Hay que ser sinceros y sospechar cuando menos que España no está al final de su ajuste económico por la crisis. Decirlo es estar poco informado o creer que el optimismo sirve para no estar peor. Volvemos a un año, este 2016, que será duro por diversos motivos, que parecen unirse para crear otra tormenta pequeña o grande, que ya lo iremos viendo, en nuestra economía débil.
Hay que asumir que ya no es posible perder tantos puestos de trabajo, simplemente porque ya no los hay y las empresas se han ido adaptando a un mercado laboral en precario que les permite no despedir, sino simplemente no contratar, no renovar. Los cotizantes siguen bajando masa total de cotización, luego la actividad sigue abaratándose perdiéndose y España camina hacia la nada, o mejor dicho hacia la pobreza social.
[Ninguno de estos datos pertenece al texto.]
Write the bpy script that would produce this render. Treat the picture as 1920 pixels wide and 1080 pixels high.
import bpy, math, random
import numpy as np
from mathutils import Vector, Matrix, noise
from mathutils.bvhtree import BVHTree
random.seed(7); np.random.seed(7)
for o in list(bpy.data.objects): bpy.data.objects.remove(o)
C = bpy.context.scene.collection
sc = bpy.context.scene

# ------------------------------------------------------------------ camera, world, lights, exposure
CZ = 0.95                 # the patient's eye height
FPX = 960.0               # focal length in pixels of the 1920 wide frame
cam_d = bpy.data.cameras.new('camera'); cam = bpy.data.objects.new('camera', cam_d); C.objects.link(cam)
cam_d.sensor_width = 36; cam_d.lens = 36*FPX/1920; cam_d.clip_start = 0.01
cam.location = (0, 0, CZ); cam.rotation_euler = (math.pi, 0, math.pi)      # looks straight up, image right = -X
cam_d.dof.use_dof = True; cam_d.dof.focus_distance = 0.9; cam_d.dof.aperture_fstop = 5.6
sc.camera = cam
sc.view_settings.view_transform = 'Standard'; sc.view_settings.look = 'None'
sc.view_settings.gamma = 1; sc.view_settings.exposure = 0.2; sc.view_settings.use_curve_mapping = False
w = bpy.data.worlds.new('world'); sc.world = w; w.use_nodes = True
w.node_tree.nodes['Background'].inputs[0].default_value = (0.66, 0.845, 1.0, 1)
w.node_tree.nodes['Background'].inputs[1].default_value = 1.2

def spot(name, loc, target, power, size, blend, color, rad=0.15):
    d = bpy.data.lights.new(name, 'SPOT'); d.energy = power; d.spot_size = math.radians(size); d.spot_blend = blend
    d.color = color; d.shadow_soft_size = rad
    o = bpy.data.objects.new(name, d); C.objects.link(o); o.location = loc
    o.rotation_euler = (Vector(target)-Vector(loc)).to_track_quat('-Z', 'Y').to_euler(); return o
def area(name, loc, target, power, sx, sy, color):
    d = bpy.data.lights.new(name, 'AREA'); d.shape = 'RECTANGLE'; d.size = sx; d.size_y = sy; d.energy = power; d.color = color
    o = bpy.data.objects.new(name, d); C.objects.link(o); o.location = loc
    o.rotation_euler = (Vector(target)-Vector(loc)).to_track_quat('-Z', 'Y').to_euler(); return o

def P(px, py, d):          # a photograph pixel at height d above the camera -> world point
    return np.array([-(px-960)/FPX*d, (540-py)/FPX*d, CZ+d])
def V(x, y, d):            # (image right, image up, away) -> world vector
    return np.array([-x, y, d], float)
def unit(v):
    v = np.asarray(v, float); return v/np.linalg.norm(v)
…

No se ve la reactivación válida, que sirva para crear valor exportable ni para crear sociedad que camine hacia el futuro al menos en igualdad de posibilidades con sus vecinos europeos.
Es curiosa y mentirosa esa afirmación de que hay que abaratar los sueldos, cuando en los países de Europa de nuestro tamaño, los sueldos son mucho más altos, pero el índice de paro o desempleo es increíblemente diferente. Cobran mucho más, trabajan menos horas al año pero producen más y tienen mucho menos desempleo. Y la culpa se la echamos a los trabajadores y nunca a los dirigentes de las empresas que no están a la altura de lo que Europa y el mundo globalizado necesita, tanto en inversión como en organización. ¿De verdad los empresarios y los directivos españoles están en la misma formación que en el resto de Europa?
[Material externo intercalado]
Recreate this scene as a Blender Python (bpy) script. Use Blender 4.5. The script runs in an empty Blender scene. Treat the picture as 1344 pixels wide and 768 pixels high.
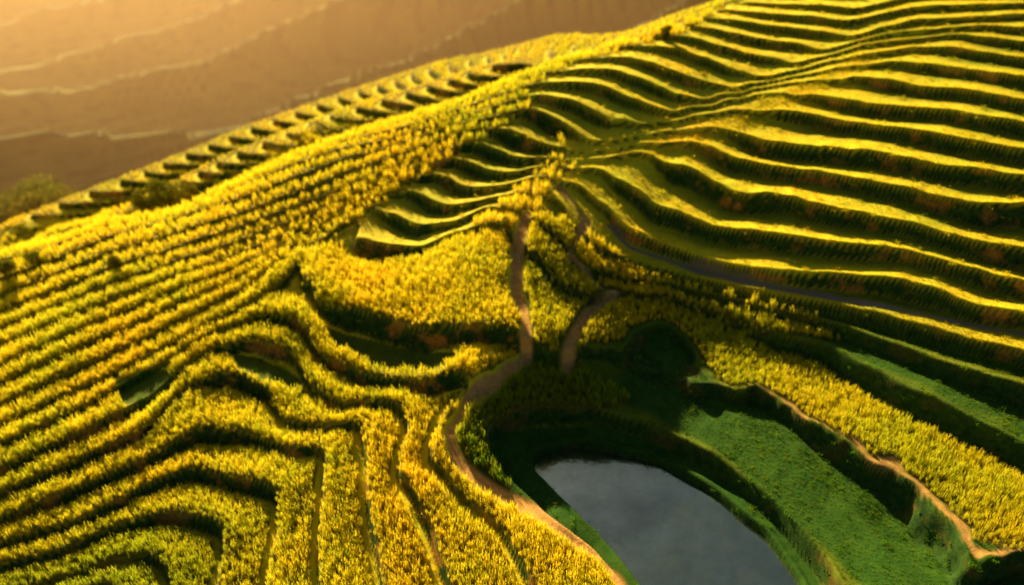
import bpy, math, numpy as np, random
from mathutils import Vector
rng=np.random.default_rng(7); random.seed(7)
S=bpy.context.scene
# ------------------------------------------------------------ camera
CH=30.0; PITCH=math.radians(34); FPX=1344*28/36
cp,sp=math.cos(PITCH),math.sin(PITCH)
cam=bpy.data.cameras.new("camera"); co=bpy.data.objects.new("camera",cam); S.collection.objects.link(co)
co.location=(0,0,CH); co.rotation_euler=(math.pi/2-PITCH,0,0)
cam.lens=28; cam.sensor_width=36; cam.clip_end=9000; cam.clip_start=0.5
cam.dof.use_dof=True; cam.dof.focus_distance=38; cam.dof.aperture_fstop=0.08
S.camera=co
def rays(uv):
    uv=np.asarray(uv,float); a=(uv[:,0]-672)/FPX; b=(384-uv[:,1])/FPX
    return np.stack([a,cp+b*sp,-sp+b*cp],1)
def at_z(uvz):
    uvz=np.asarray(uvz,float); d=rays(uvz[:,:2]); t=(uvz[:,2]-CH)/d[:,2]
    p=d*t[:,None]; p[:,2]+=CH; return p
# ------------------------------------------------------------ smooth surface interpolation
def mq_fit(P,V,c,lam):
    n=len(P); D=np.sqrt(((P[:,None]-P[None])**2).sum(-1)+c*c)
    A=np.zeros((n+3,n+3)); A[:n,:n]=-D+lam*np.eye(n)
    A[:n,n]=1; A[:n,n+1:]=P/50; A[n:,:n]=A[:n,n:].T
    w=np.linalg.solve(A,np.concatenate([V,[0,0,0]])); return (P,w,c)
def mq_eval(m,Q):
    P,w,c=m; n=len(P); out=np.empty(len(Q)); P=P.astype(np.float32); ww=w[:n]
    for i in range(0,len(Q),20000):
        q=Q[i:i+20000]; q32=q.astype(np.float32)
        D=np.sqrt((q32[:,0:1]-P[:,0])**2+(q32[:,1:2]-P[:,1])**2+np.float32(c*c))
        out[i:i+20000]=-(D@ww)+w[n]+q[:,0]/50*w[n+1]+q[:,1]/50*w[n+2]
    return out
def ss(a,b,x):
    t=np.clip((x-a)/(b-a),0,1); return t*t*(3-2*t)
_tab=rng.random((256,256))
def vnoise(x,y):
    xi=np.floor(x).astype(int); yi=np.floor(y).astype(int); fx=x-xi; fy=y-yi
    fx=fx*fx*(3-2*fx); fy=fy*fy*(3-2*fy)
    g=lambda a,b:_tab[a&255,b&255]
    return (g(xi,yi)*(1-fx)+g(xi+1,yi)*fx)*(1-fy)+(g(xi,yi+1)*(1-fx)+g(xi+1,yi+1)*fx)*fy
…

España ha perdido una generación de buenos profesionales, de jóvenes muy cualificados, de familias que no se crean el punto en el que se encuentra España. Este drama lo veremos en toda su crudeza en las dos próximas décadas, con independencia de la marcha de nuestra economía. Las emigraciones suelen volver cuando ya han formado poso, cascarón, ahorros. Cuando la edad permite buscar el descanso. España es un buen país para descansar pero en esta década es un mal país para emprender, para trabajar, para crear. El valor de los países y sus sociedades se mide de muchas formas. Ahora solo sabemos medir el PIB o la deuda o la Prima de Riesgo. No cuentan el número de sus habitantes, ni damos importancia a su formación global, su valor de emprendimiento, su capacidad de querer mejorar, de ser productivos, de creer en su trabajo, de respetar a su territorio. Y todo esto pasará factura. Es la generación de jóvenes mejor preparada, pero los mejores de estos se nos van. ¿Eso no es también otro factor de empobrecimiento?
Nunca hemos tenido una generación de políticos peores que los actuales. Sin visión de futuro, sin capacidad de hacerse respetar, sin ganas para creer en España, da lástima cuando no pena. Son meros gestores de comunidades de vecinos grandes. Los políticos nunca deben ser meros gestores, la democracia se funda para que los mejores creen país y sociedad, no para llevar las cuentas y las obras imprescindibles. Para eso sirve un contable, un economista, un administrador. Para dirigir sociedades se necesitan líderes con capacidad humanista, que se hagan respetar por su inteligencia y no por sus malas babas. Mal vamos.